▶ _OBJECTIVE_: Drop every picture. Then return, exactly, the lines from the beginning of the listing below through the one containing "bg.inputs['Strength'].default_value = 0.075".

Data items
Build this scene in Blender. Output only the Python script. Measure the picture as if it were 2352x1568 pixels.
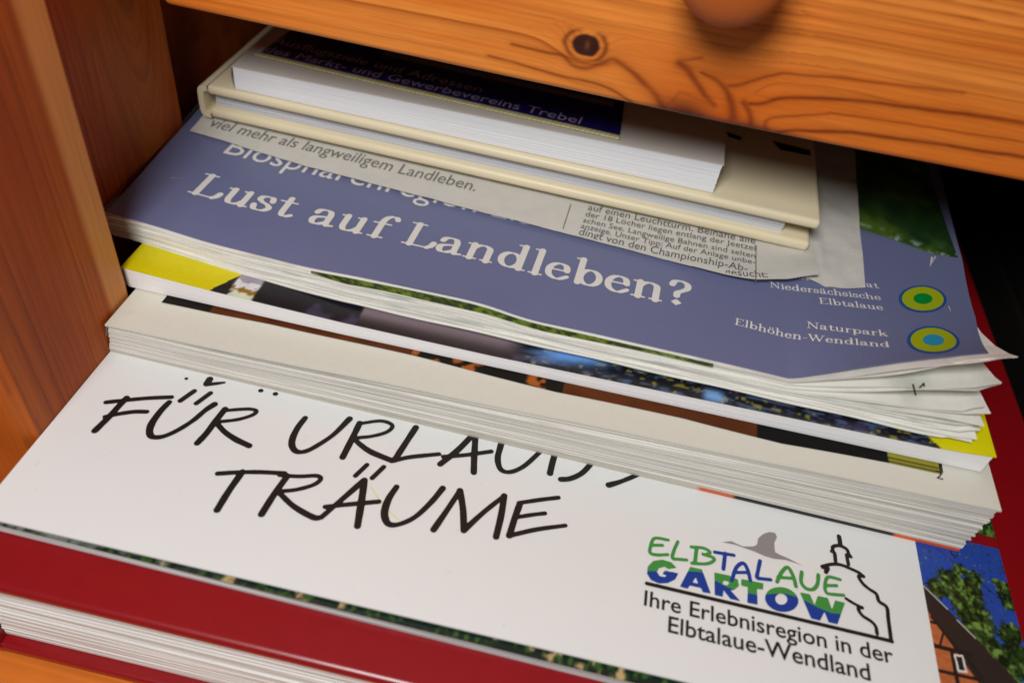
import bpy, bmesh, math
import numpy as np
from mathutils import Matrix

for o in list(bpy.data.objects):
    bpy.data.objects.remove(o)
SC = bpy.context.scene
COL = SC.collection
U = 0.183                     # metres per layout unit (the brochure on the stack is 21 cm wide)
RNG = np.random.RandomState(7)

# ------------------------------------------------------------------ camera
FPX, CX, CY = 1850.0, 1176.0, 784.0
R = np.array([[0.97125255, 0.22872998, -0.06596275],
              [0.20608067, -0.66918331, 0.7139499],
              [0.11916057, -0.7070193, -0.69708282]])      # columns: camera right, down, forward
CAM = np.array([0.0, 0.0, 1.0])
cd = bpy.data.cameras.new('camera')
cam = bpy.data.objects.new('camera', cd)
COL.objects.link(cam)
cd.sensor_width = 36.0
cd.lens = FPX / 2352.0 * 36.0
cd.clip_start = 0.005
cd.clip_end = 50.0
m = Matrix.Identity(4)
for i in range(3):
    m[i][0] = R[i, 0]
    m[i][1] = -R[i, 1]
    m[i][2] = -R[i, 2]
    m[i][3] = CAM[i] * U
cam.matrix_world = m
cd.dof.use_dof = True
cd.dof.focus_distance = 1.03 * U
cd.dof.aperture_fstop = 10.5
SC.camera = cam

# ------------------------------------------------------------------ light
world = bpy.data.worlds.new('World')
SC.world = world
world.use_nodes = True
bg = world.node_tree.nodes['Background']
bg.inputs['Color'].default_value = (1.0, 1.0, 1.0, 1)
bg.inputs['Strength'].default_value = 0.075


def area(name, loc, target, size, power, color):
    ld = bpy.data.lights.new(name, 'AREA')
    ld.shape = 'DISK'
    ld.size = size
    ld.energy = power
    ld.color = color
    o = bpy.data.objects.new(name, ld)
    COL.objects.link(o)
    a = np.array(loc) * U
    b = np.array(target) * U
    z = a - b
    z /= np.linalg.norm(z)
    x = np.cross([0, 1, 0], z)
    x /= np.linalg.norm(x)
    y = np.cross(z, x)
    mm = Matrix.Identity(4)
    for i in range(3):
        mm[i][0], mm[i][1], mm[i][2], mm[i][3] = x[i], y[i], z[i], a[i]
    o.matrix_world = mm
    return o


area('room_lamp', (-0.36, -0.70, 2.10), (0, 0.8, 0.3), 0.15, 1.72, (0.97, 0.99, 1.0))

SC.render.engine = 'CYCLES'
SC.cycles.use_denoising = True
SC.view_settings.view_transform = 'Standard'
SC.view_settings.look = 'None'
SC.view_settings.exposure = 0.0
SC.view_settings.gamma = 1.0
SC.view_settings.use_curve_mapping = False


# ------------------------------------------------------------------ helpers: points on surfaces measured from the photograph
def ray(p):
    return R @ np.array([p[0] - CX, p[1] - CY, FPX])


def onz(p, z):
    r = ray(p)
    return CAM + (z - CAM[2]) / r[2] * r


def onx(p, x):
    r = ray(p)
    return CAM + (x - CAM[0]) / r[0] * r


def ony(p, y):
    r = ray(p)
    return CAM + (y - CAM[1]) / r[1] * r


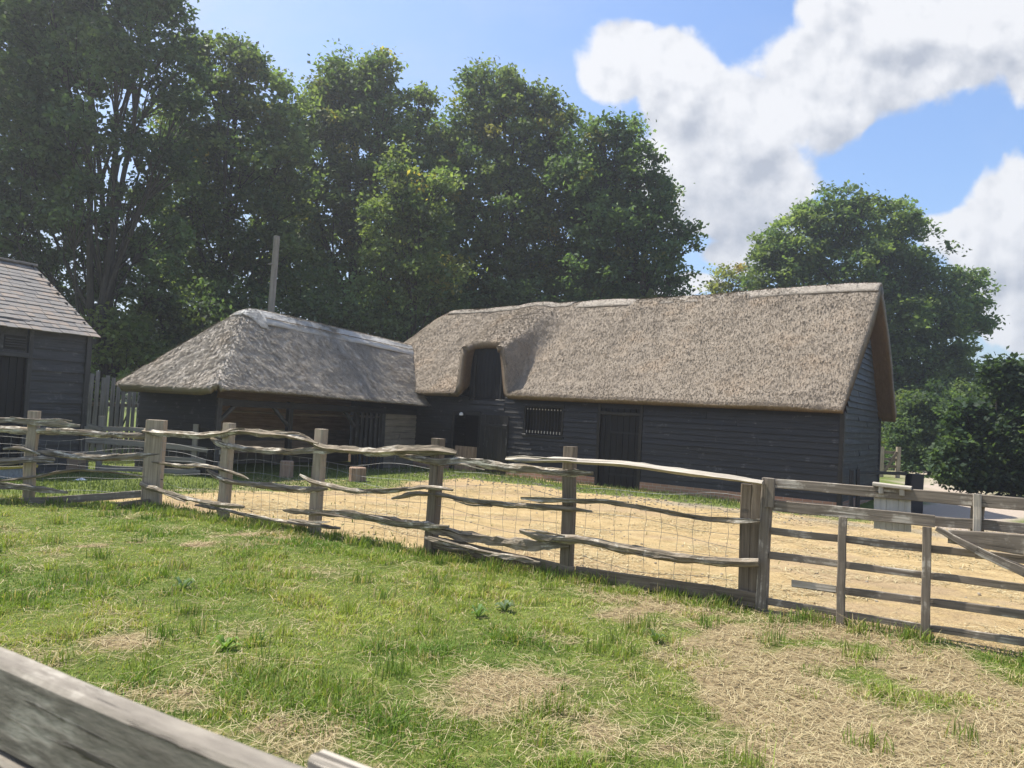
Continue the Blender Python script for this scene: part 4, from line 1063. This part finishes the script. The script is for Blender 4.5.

▶ _RESPONSE_:
Build this scene in Blender. Output only the Python script. Measure the picture as if it were 2352x1568 pixels.
import bpy, bmesh, math
import numpy as np
from mathutils import Matrix

for o in list(bpy.data.objects):
    bpy.data.objects.remove(o)
SC = bpy.context.scene
COL = SC.collection
U = 0.183                     # metres per layout unit (the brochure on the stack is 21 cm wide)
RNG = np.random.RandomState(7)

# ------------------------------------------------------------------ camera
FPX, CX, CY = 1850.0, 1176.0, 784.0
R = np.array([[0.97125255, 0.22872998, -0.06596275],
              [0.20608067, -0.66918331, 0.7139499],
              [0.11916057, -0.7070193, -0.69708282]])      # columns: camera right, down, forward
CAM = np.array([0.0, 0.0, 1.0])
cd = bpy.data.cameras.new('camera')
cam = bpy.data.objects.new('camera', cd)
COL.objects.link(cam)
cd.sensor_width = 36.0
cd.lens = FPX / 2352.0 * 36.0
cd.clip_start = 0.005
cd.clip_end = 50.0
m = Matrix.Identity(4)
for i in range(3):
    m[i][0] = R[i, 0]
    m[i][1] = -R[i, 1]
    m[i][2] = -R[i, 2]
    m[i][3] = CAM[i] * U
cam.matrix_world = m
cd.dof.use_dof = True
cd.dof.focus_distance = 1.03 * U
cd.dof.aperture_fstop = 10.5
SC.camera = cam

# ------------------------------------------------------------------ light
world = bpy.data.worlds.new('World')
SC.world = world
world.use_nodes = True
bg = world.node_tree.nodes['Background']
bg.inputs['Color'].default_value = (1.0, 1.0, 1.0, 1)
bg.inputs['Strength'].default_value = 0.075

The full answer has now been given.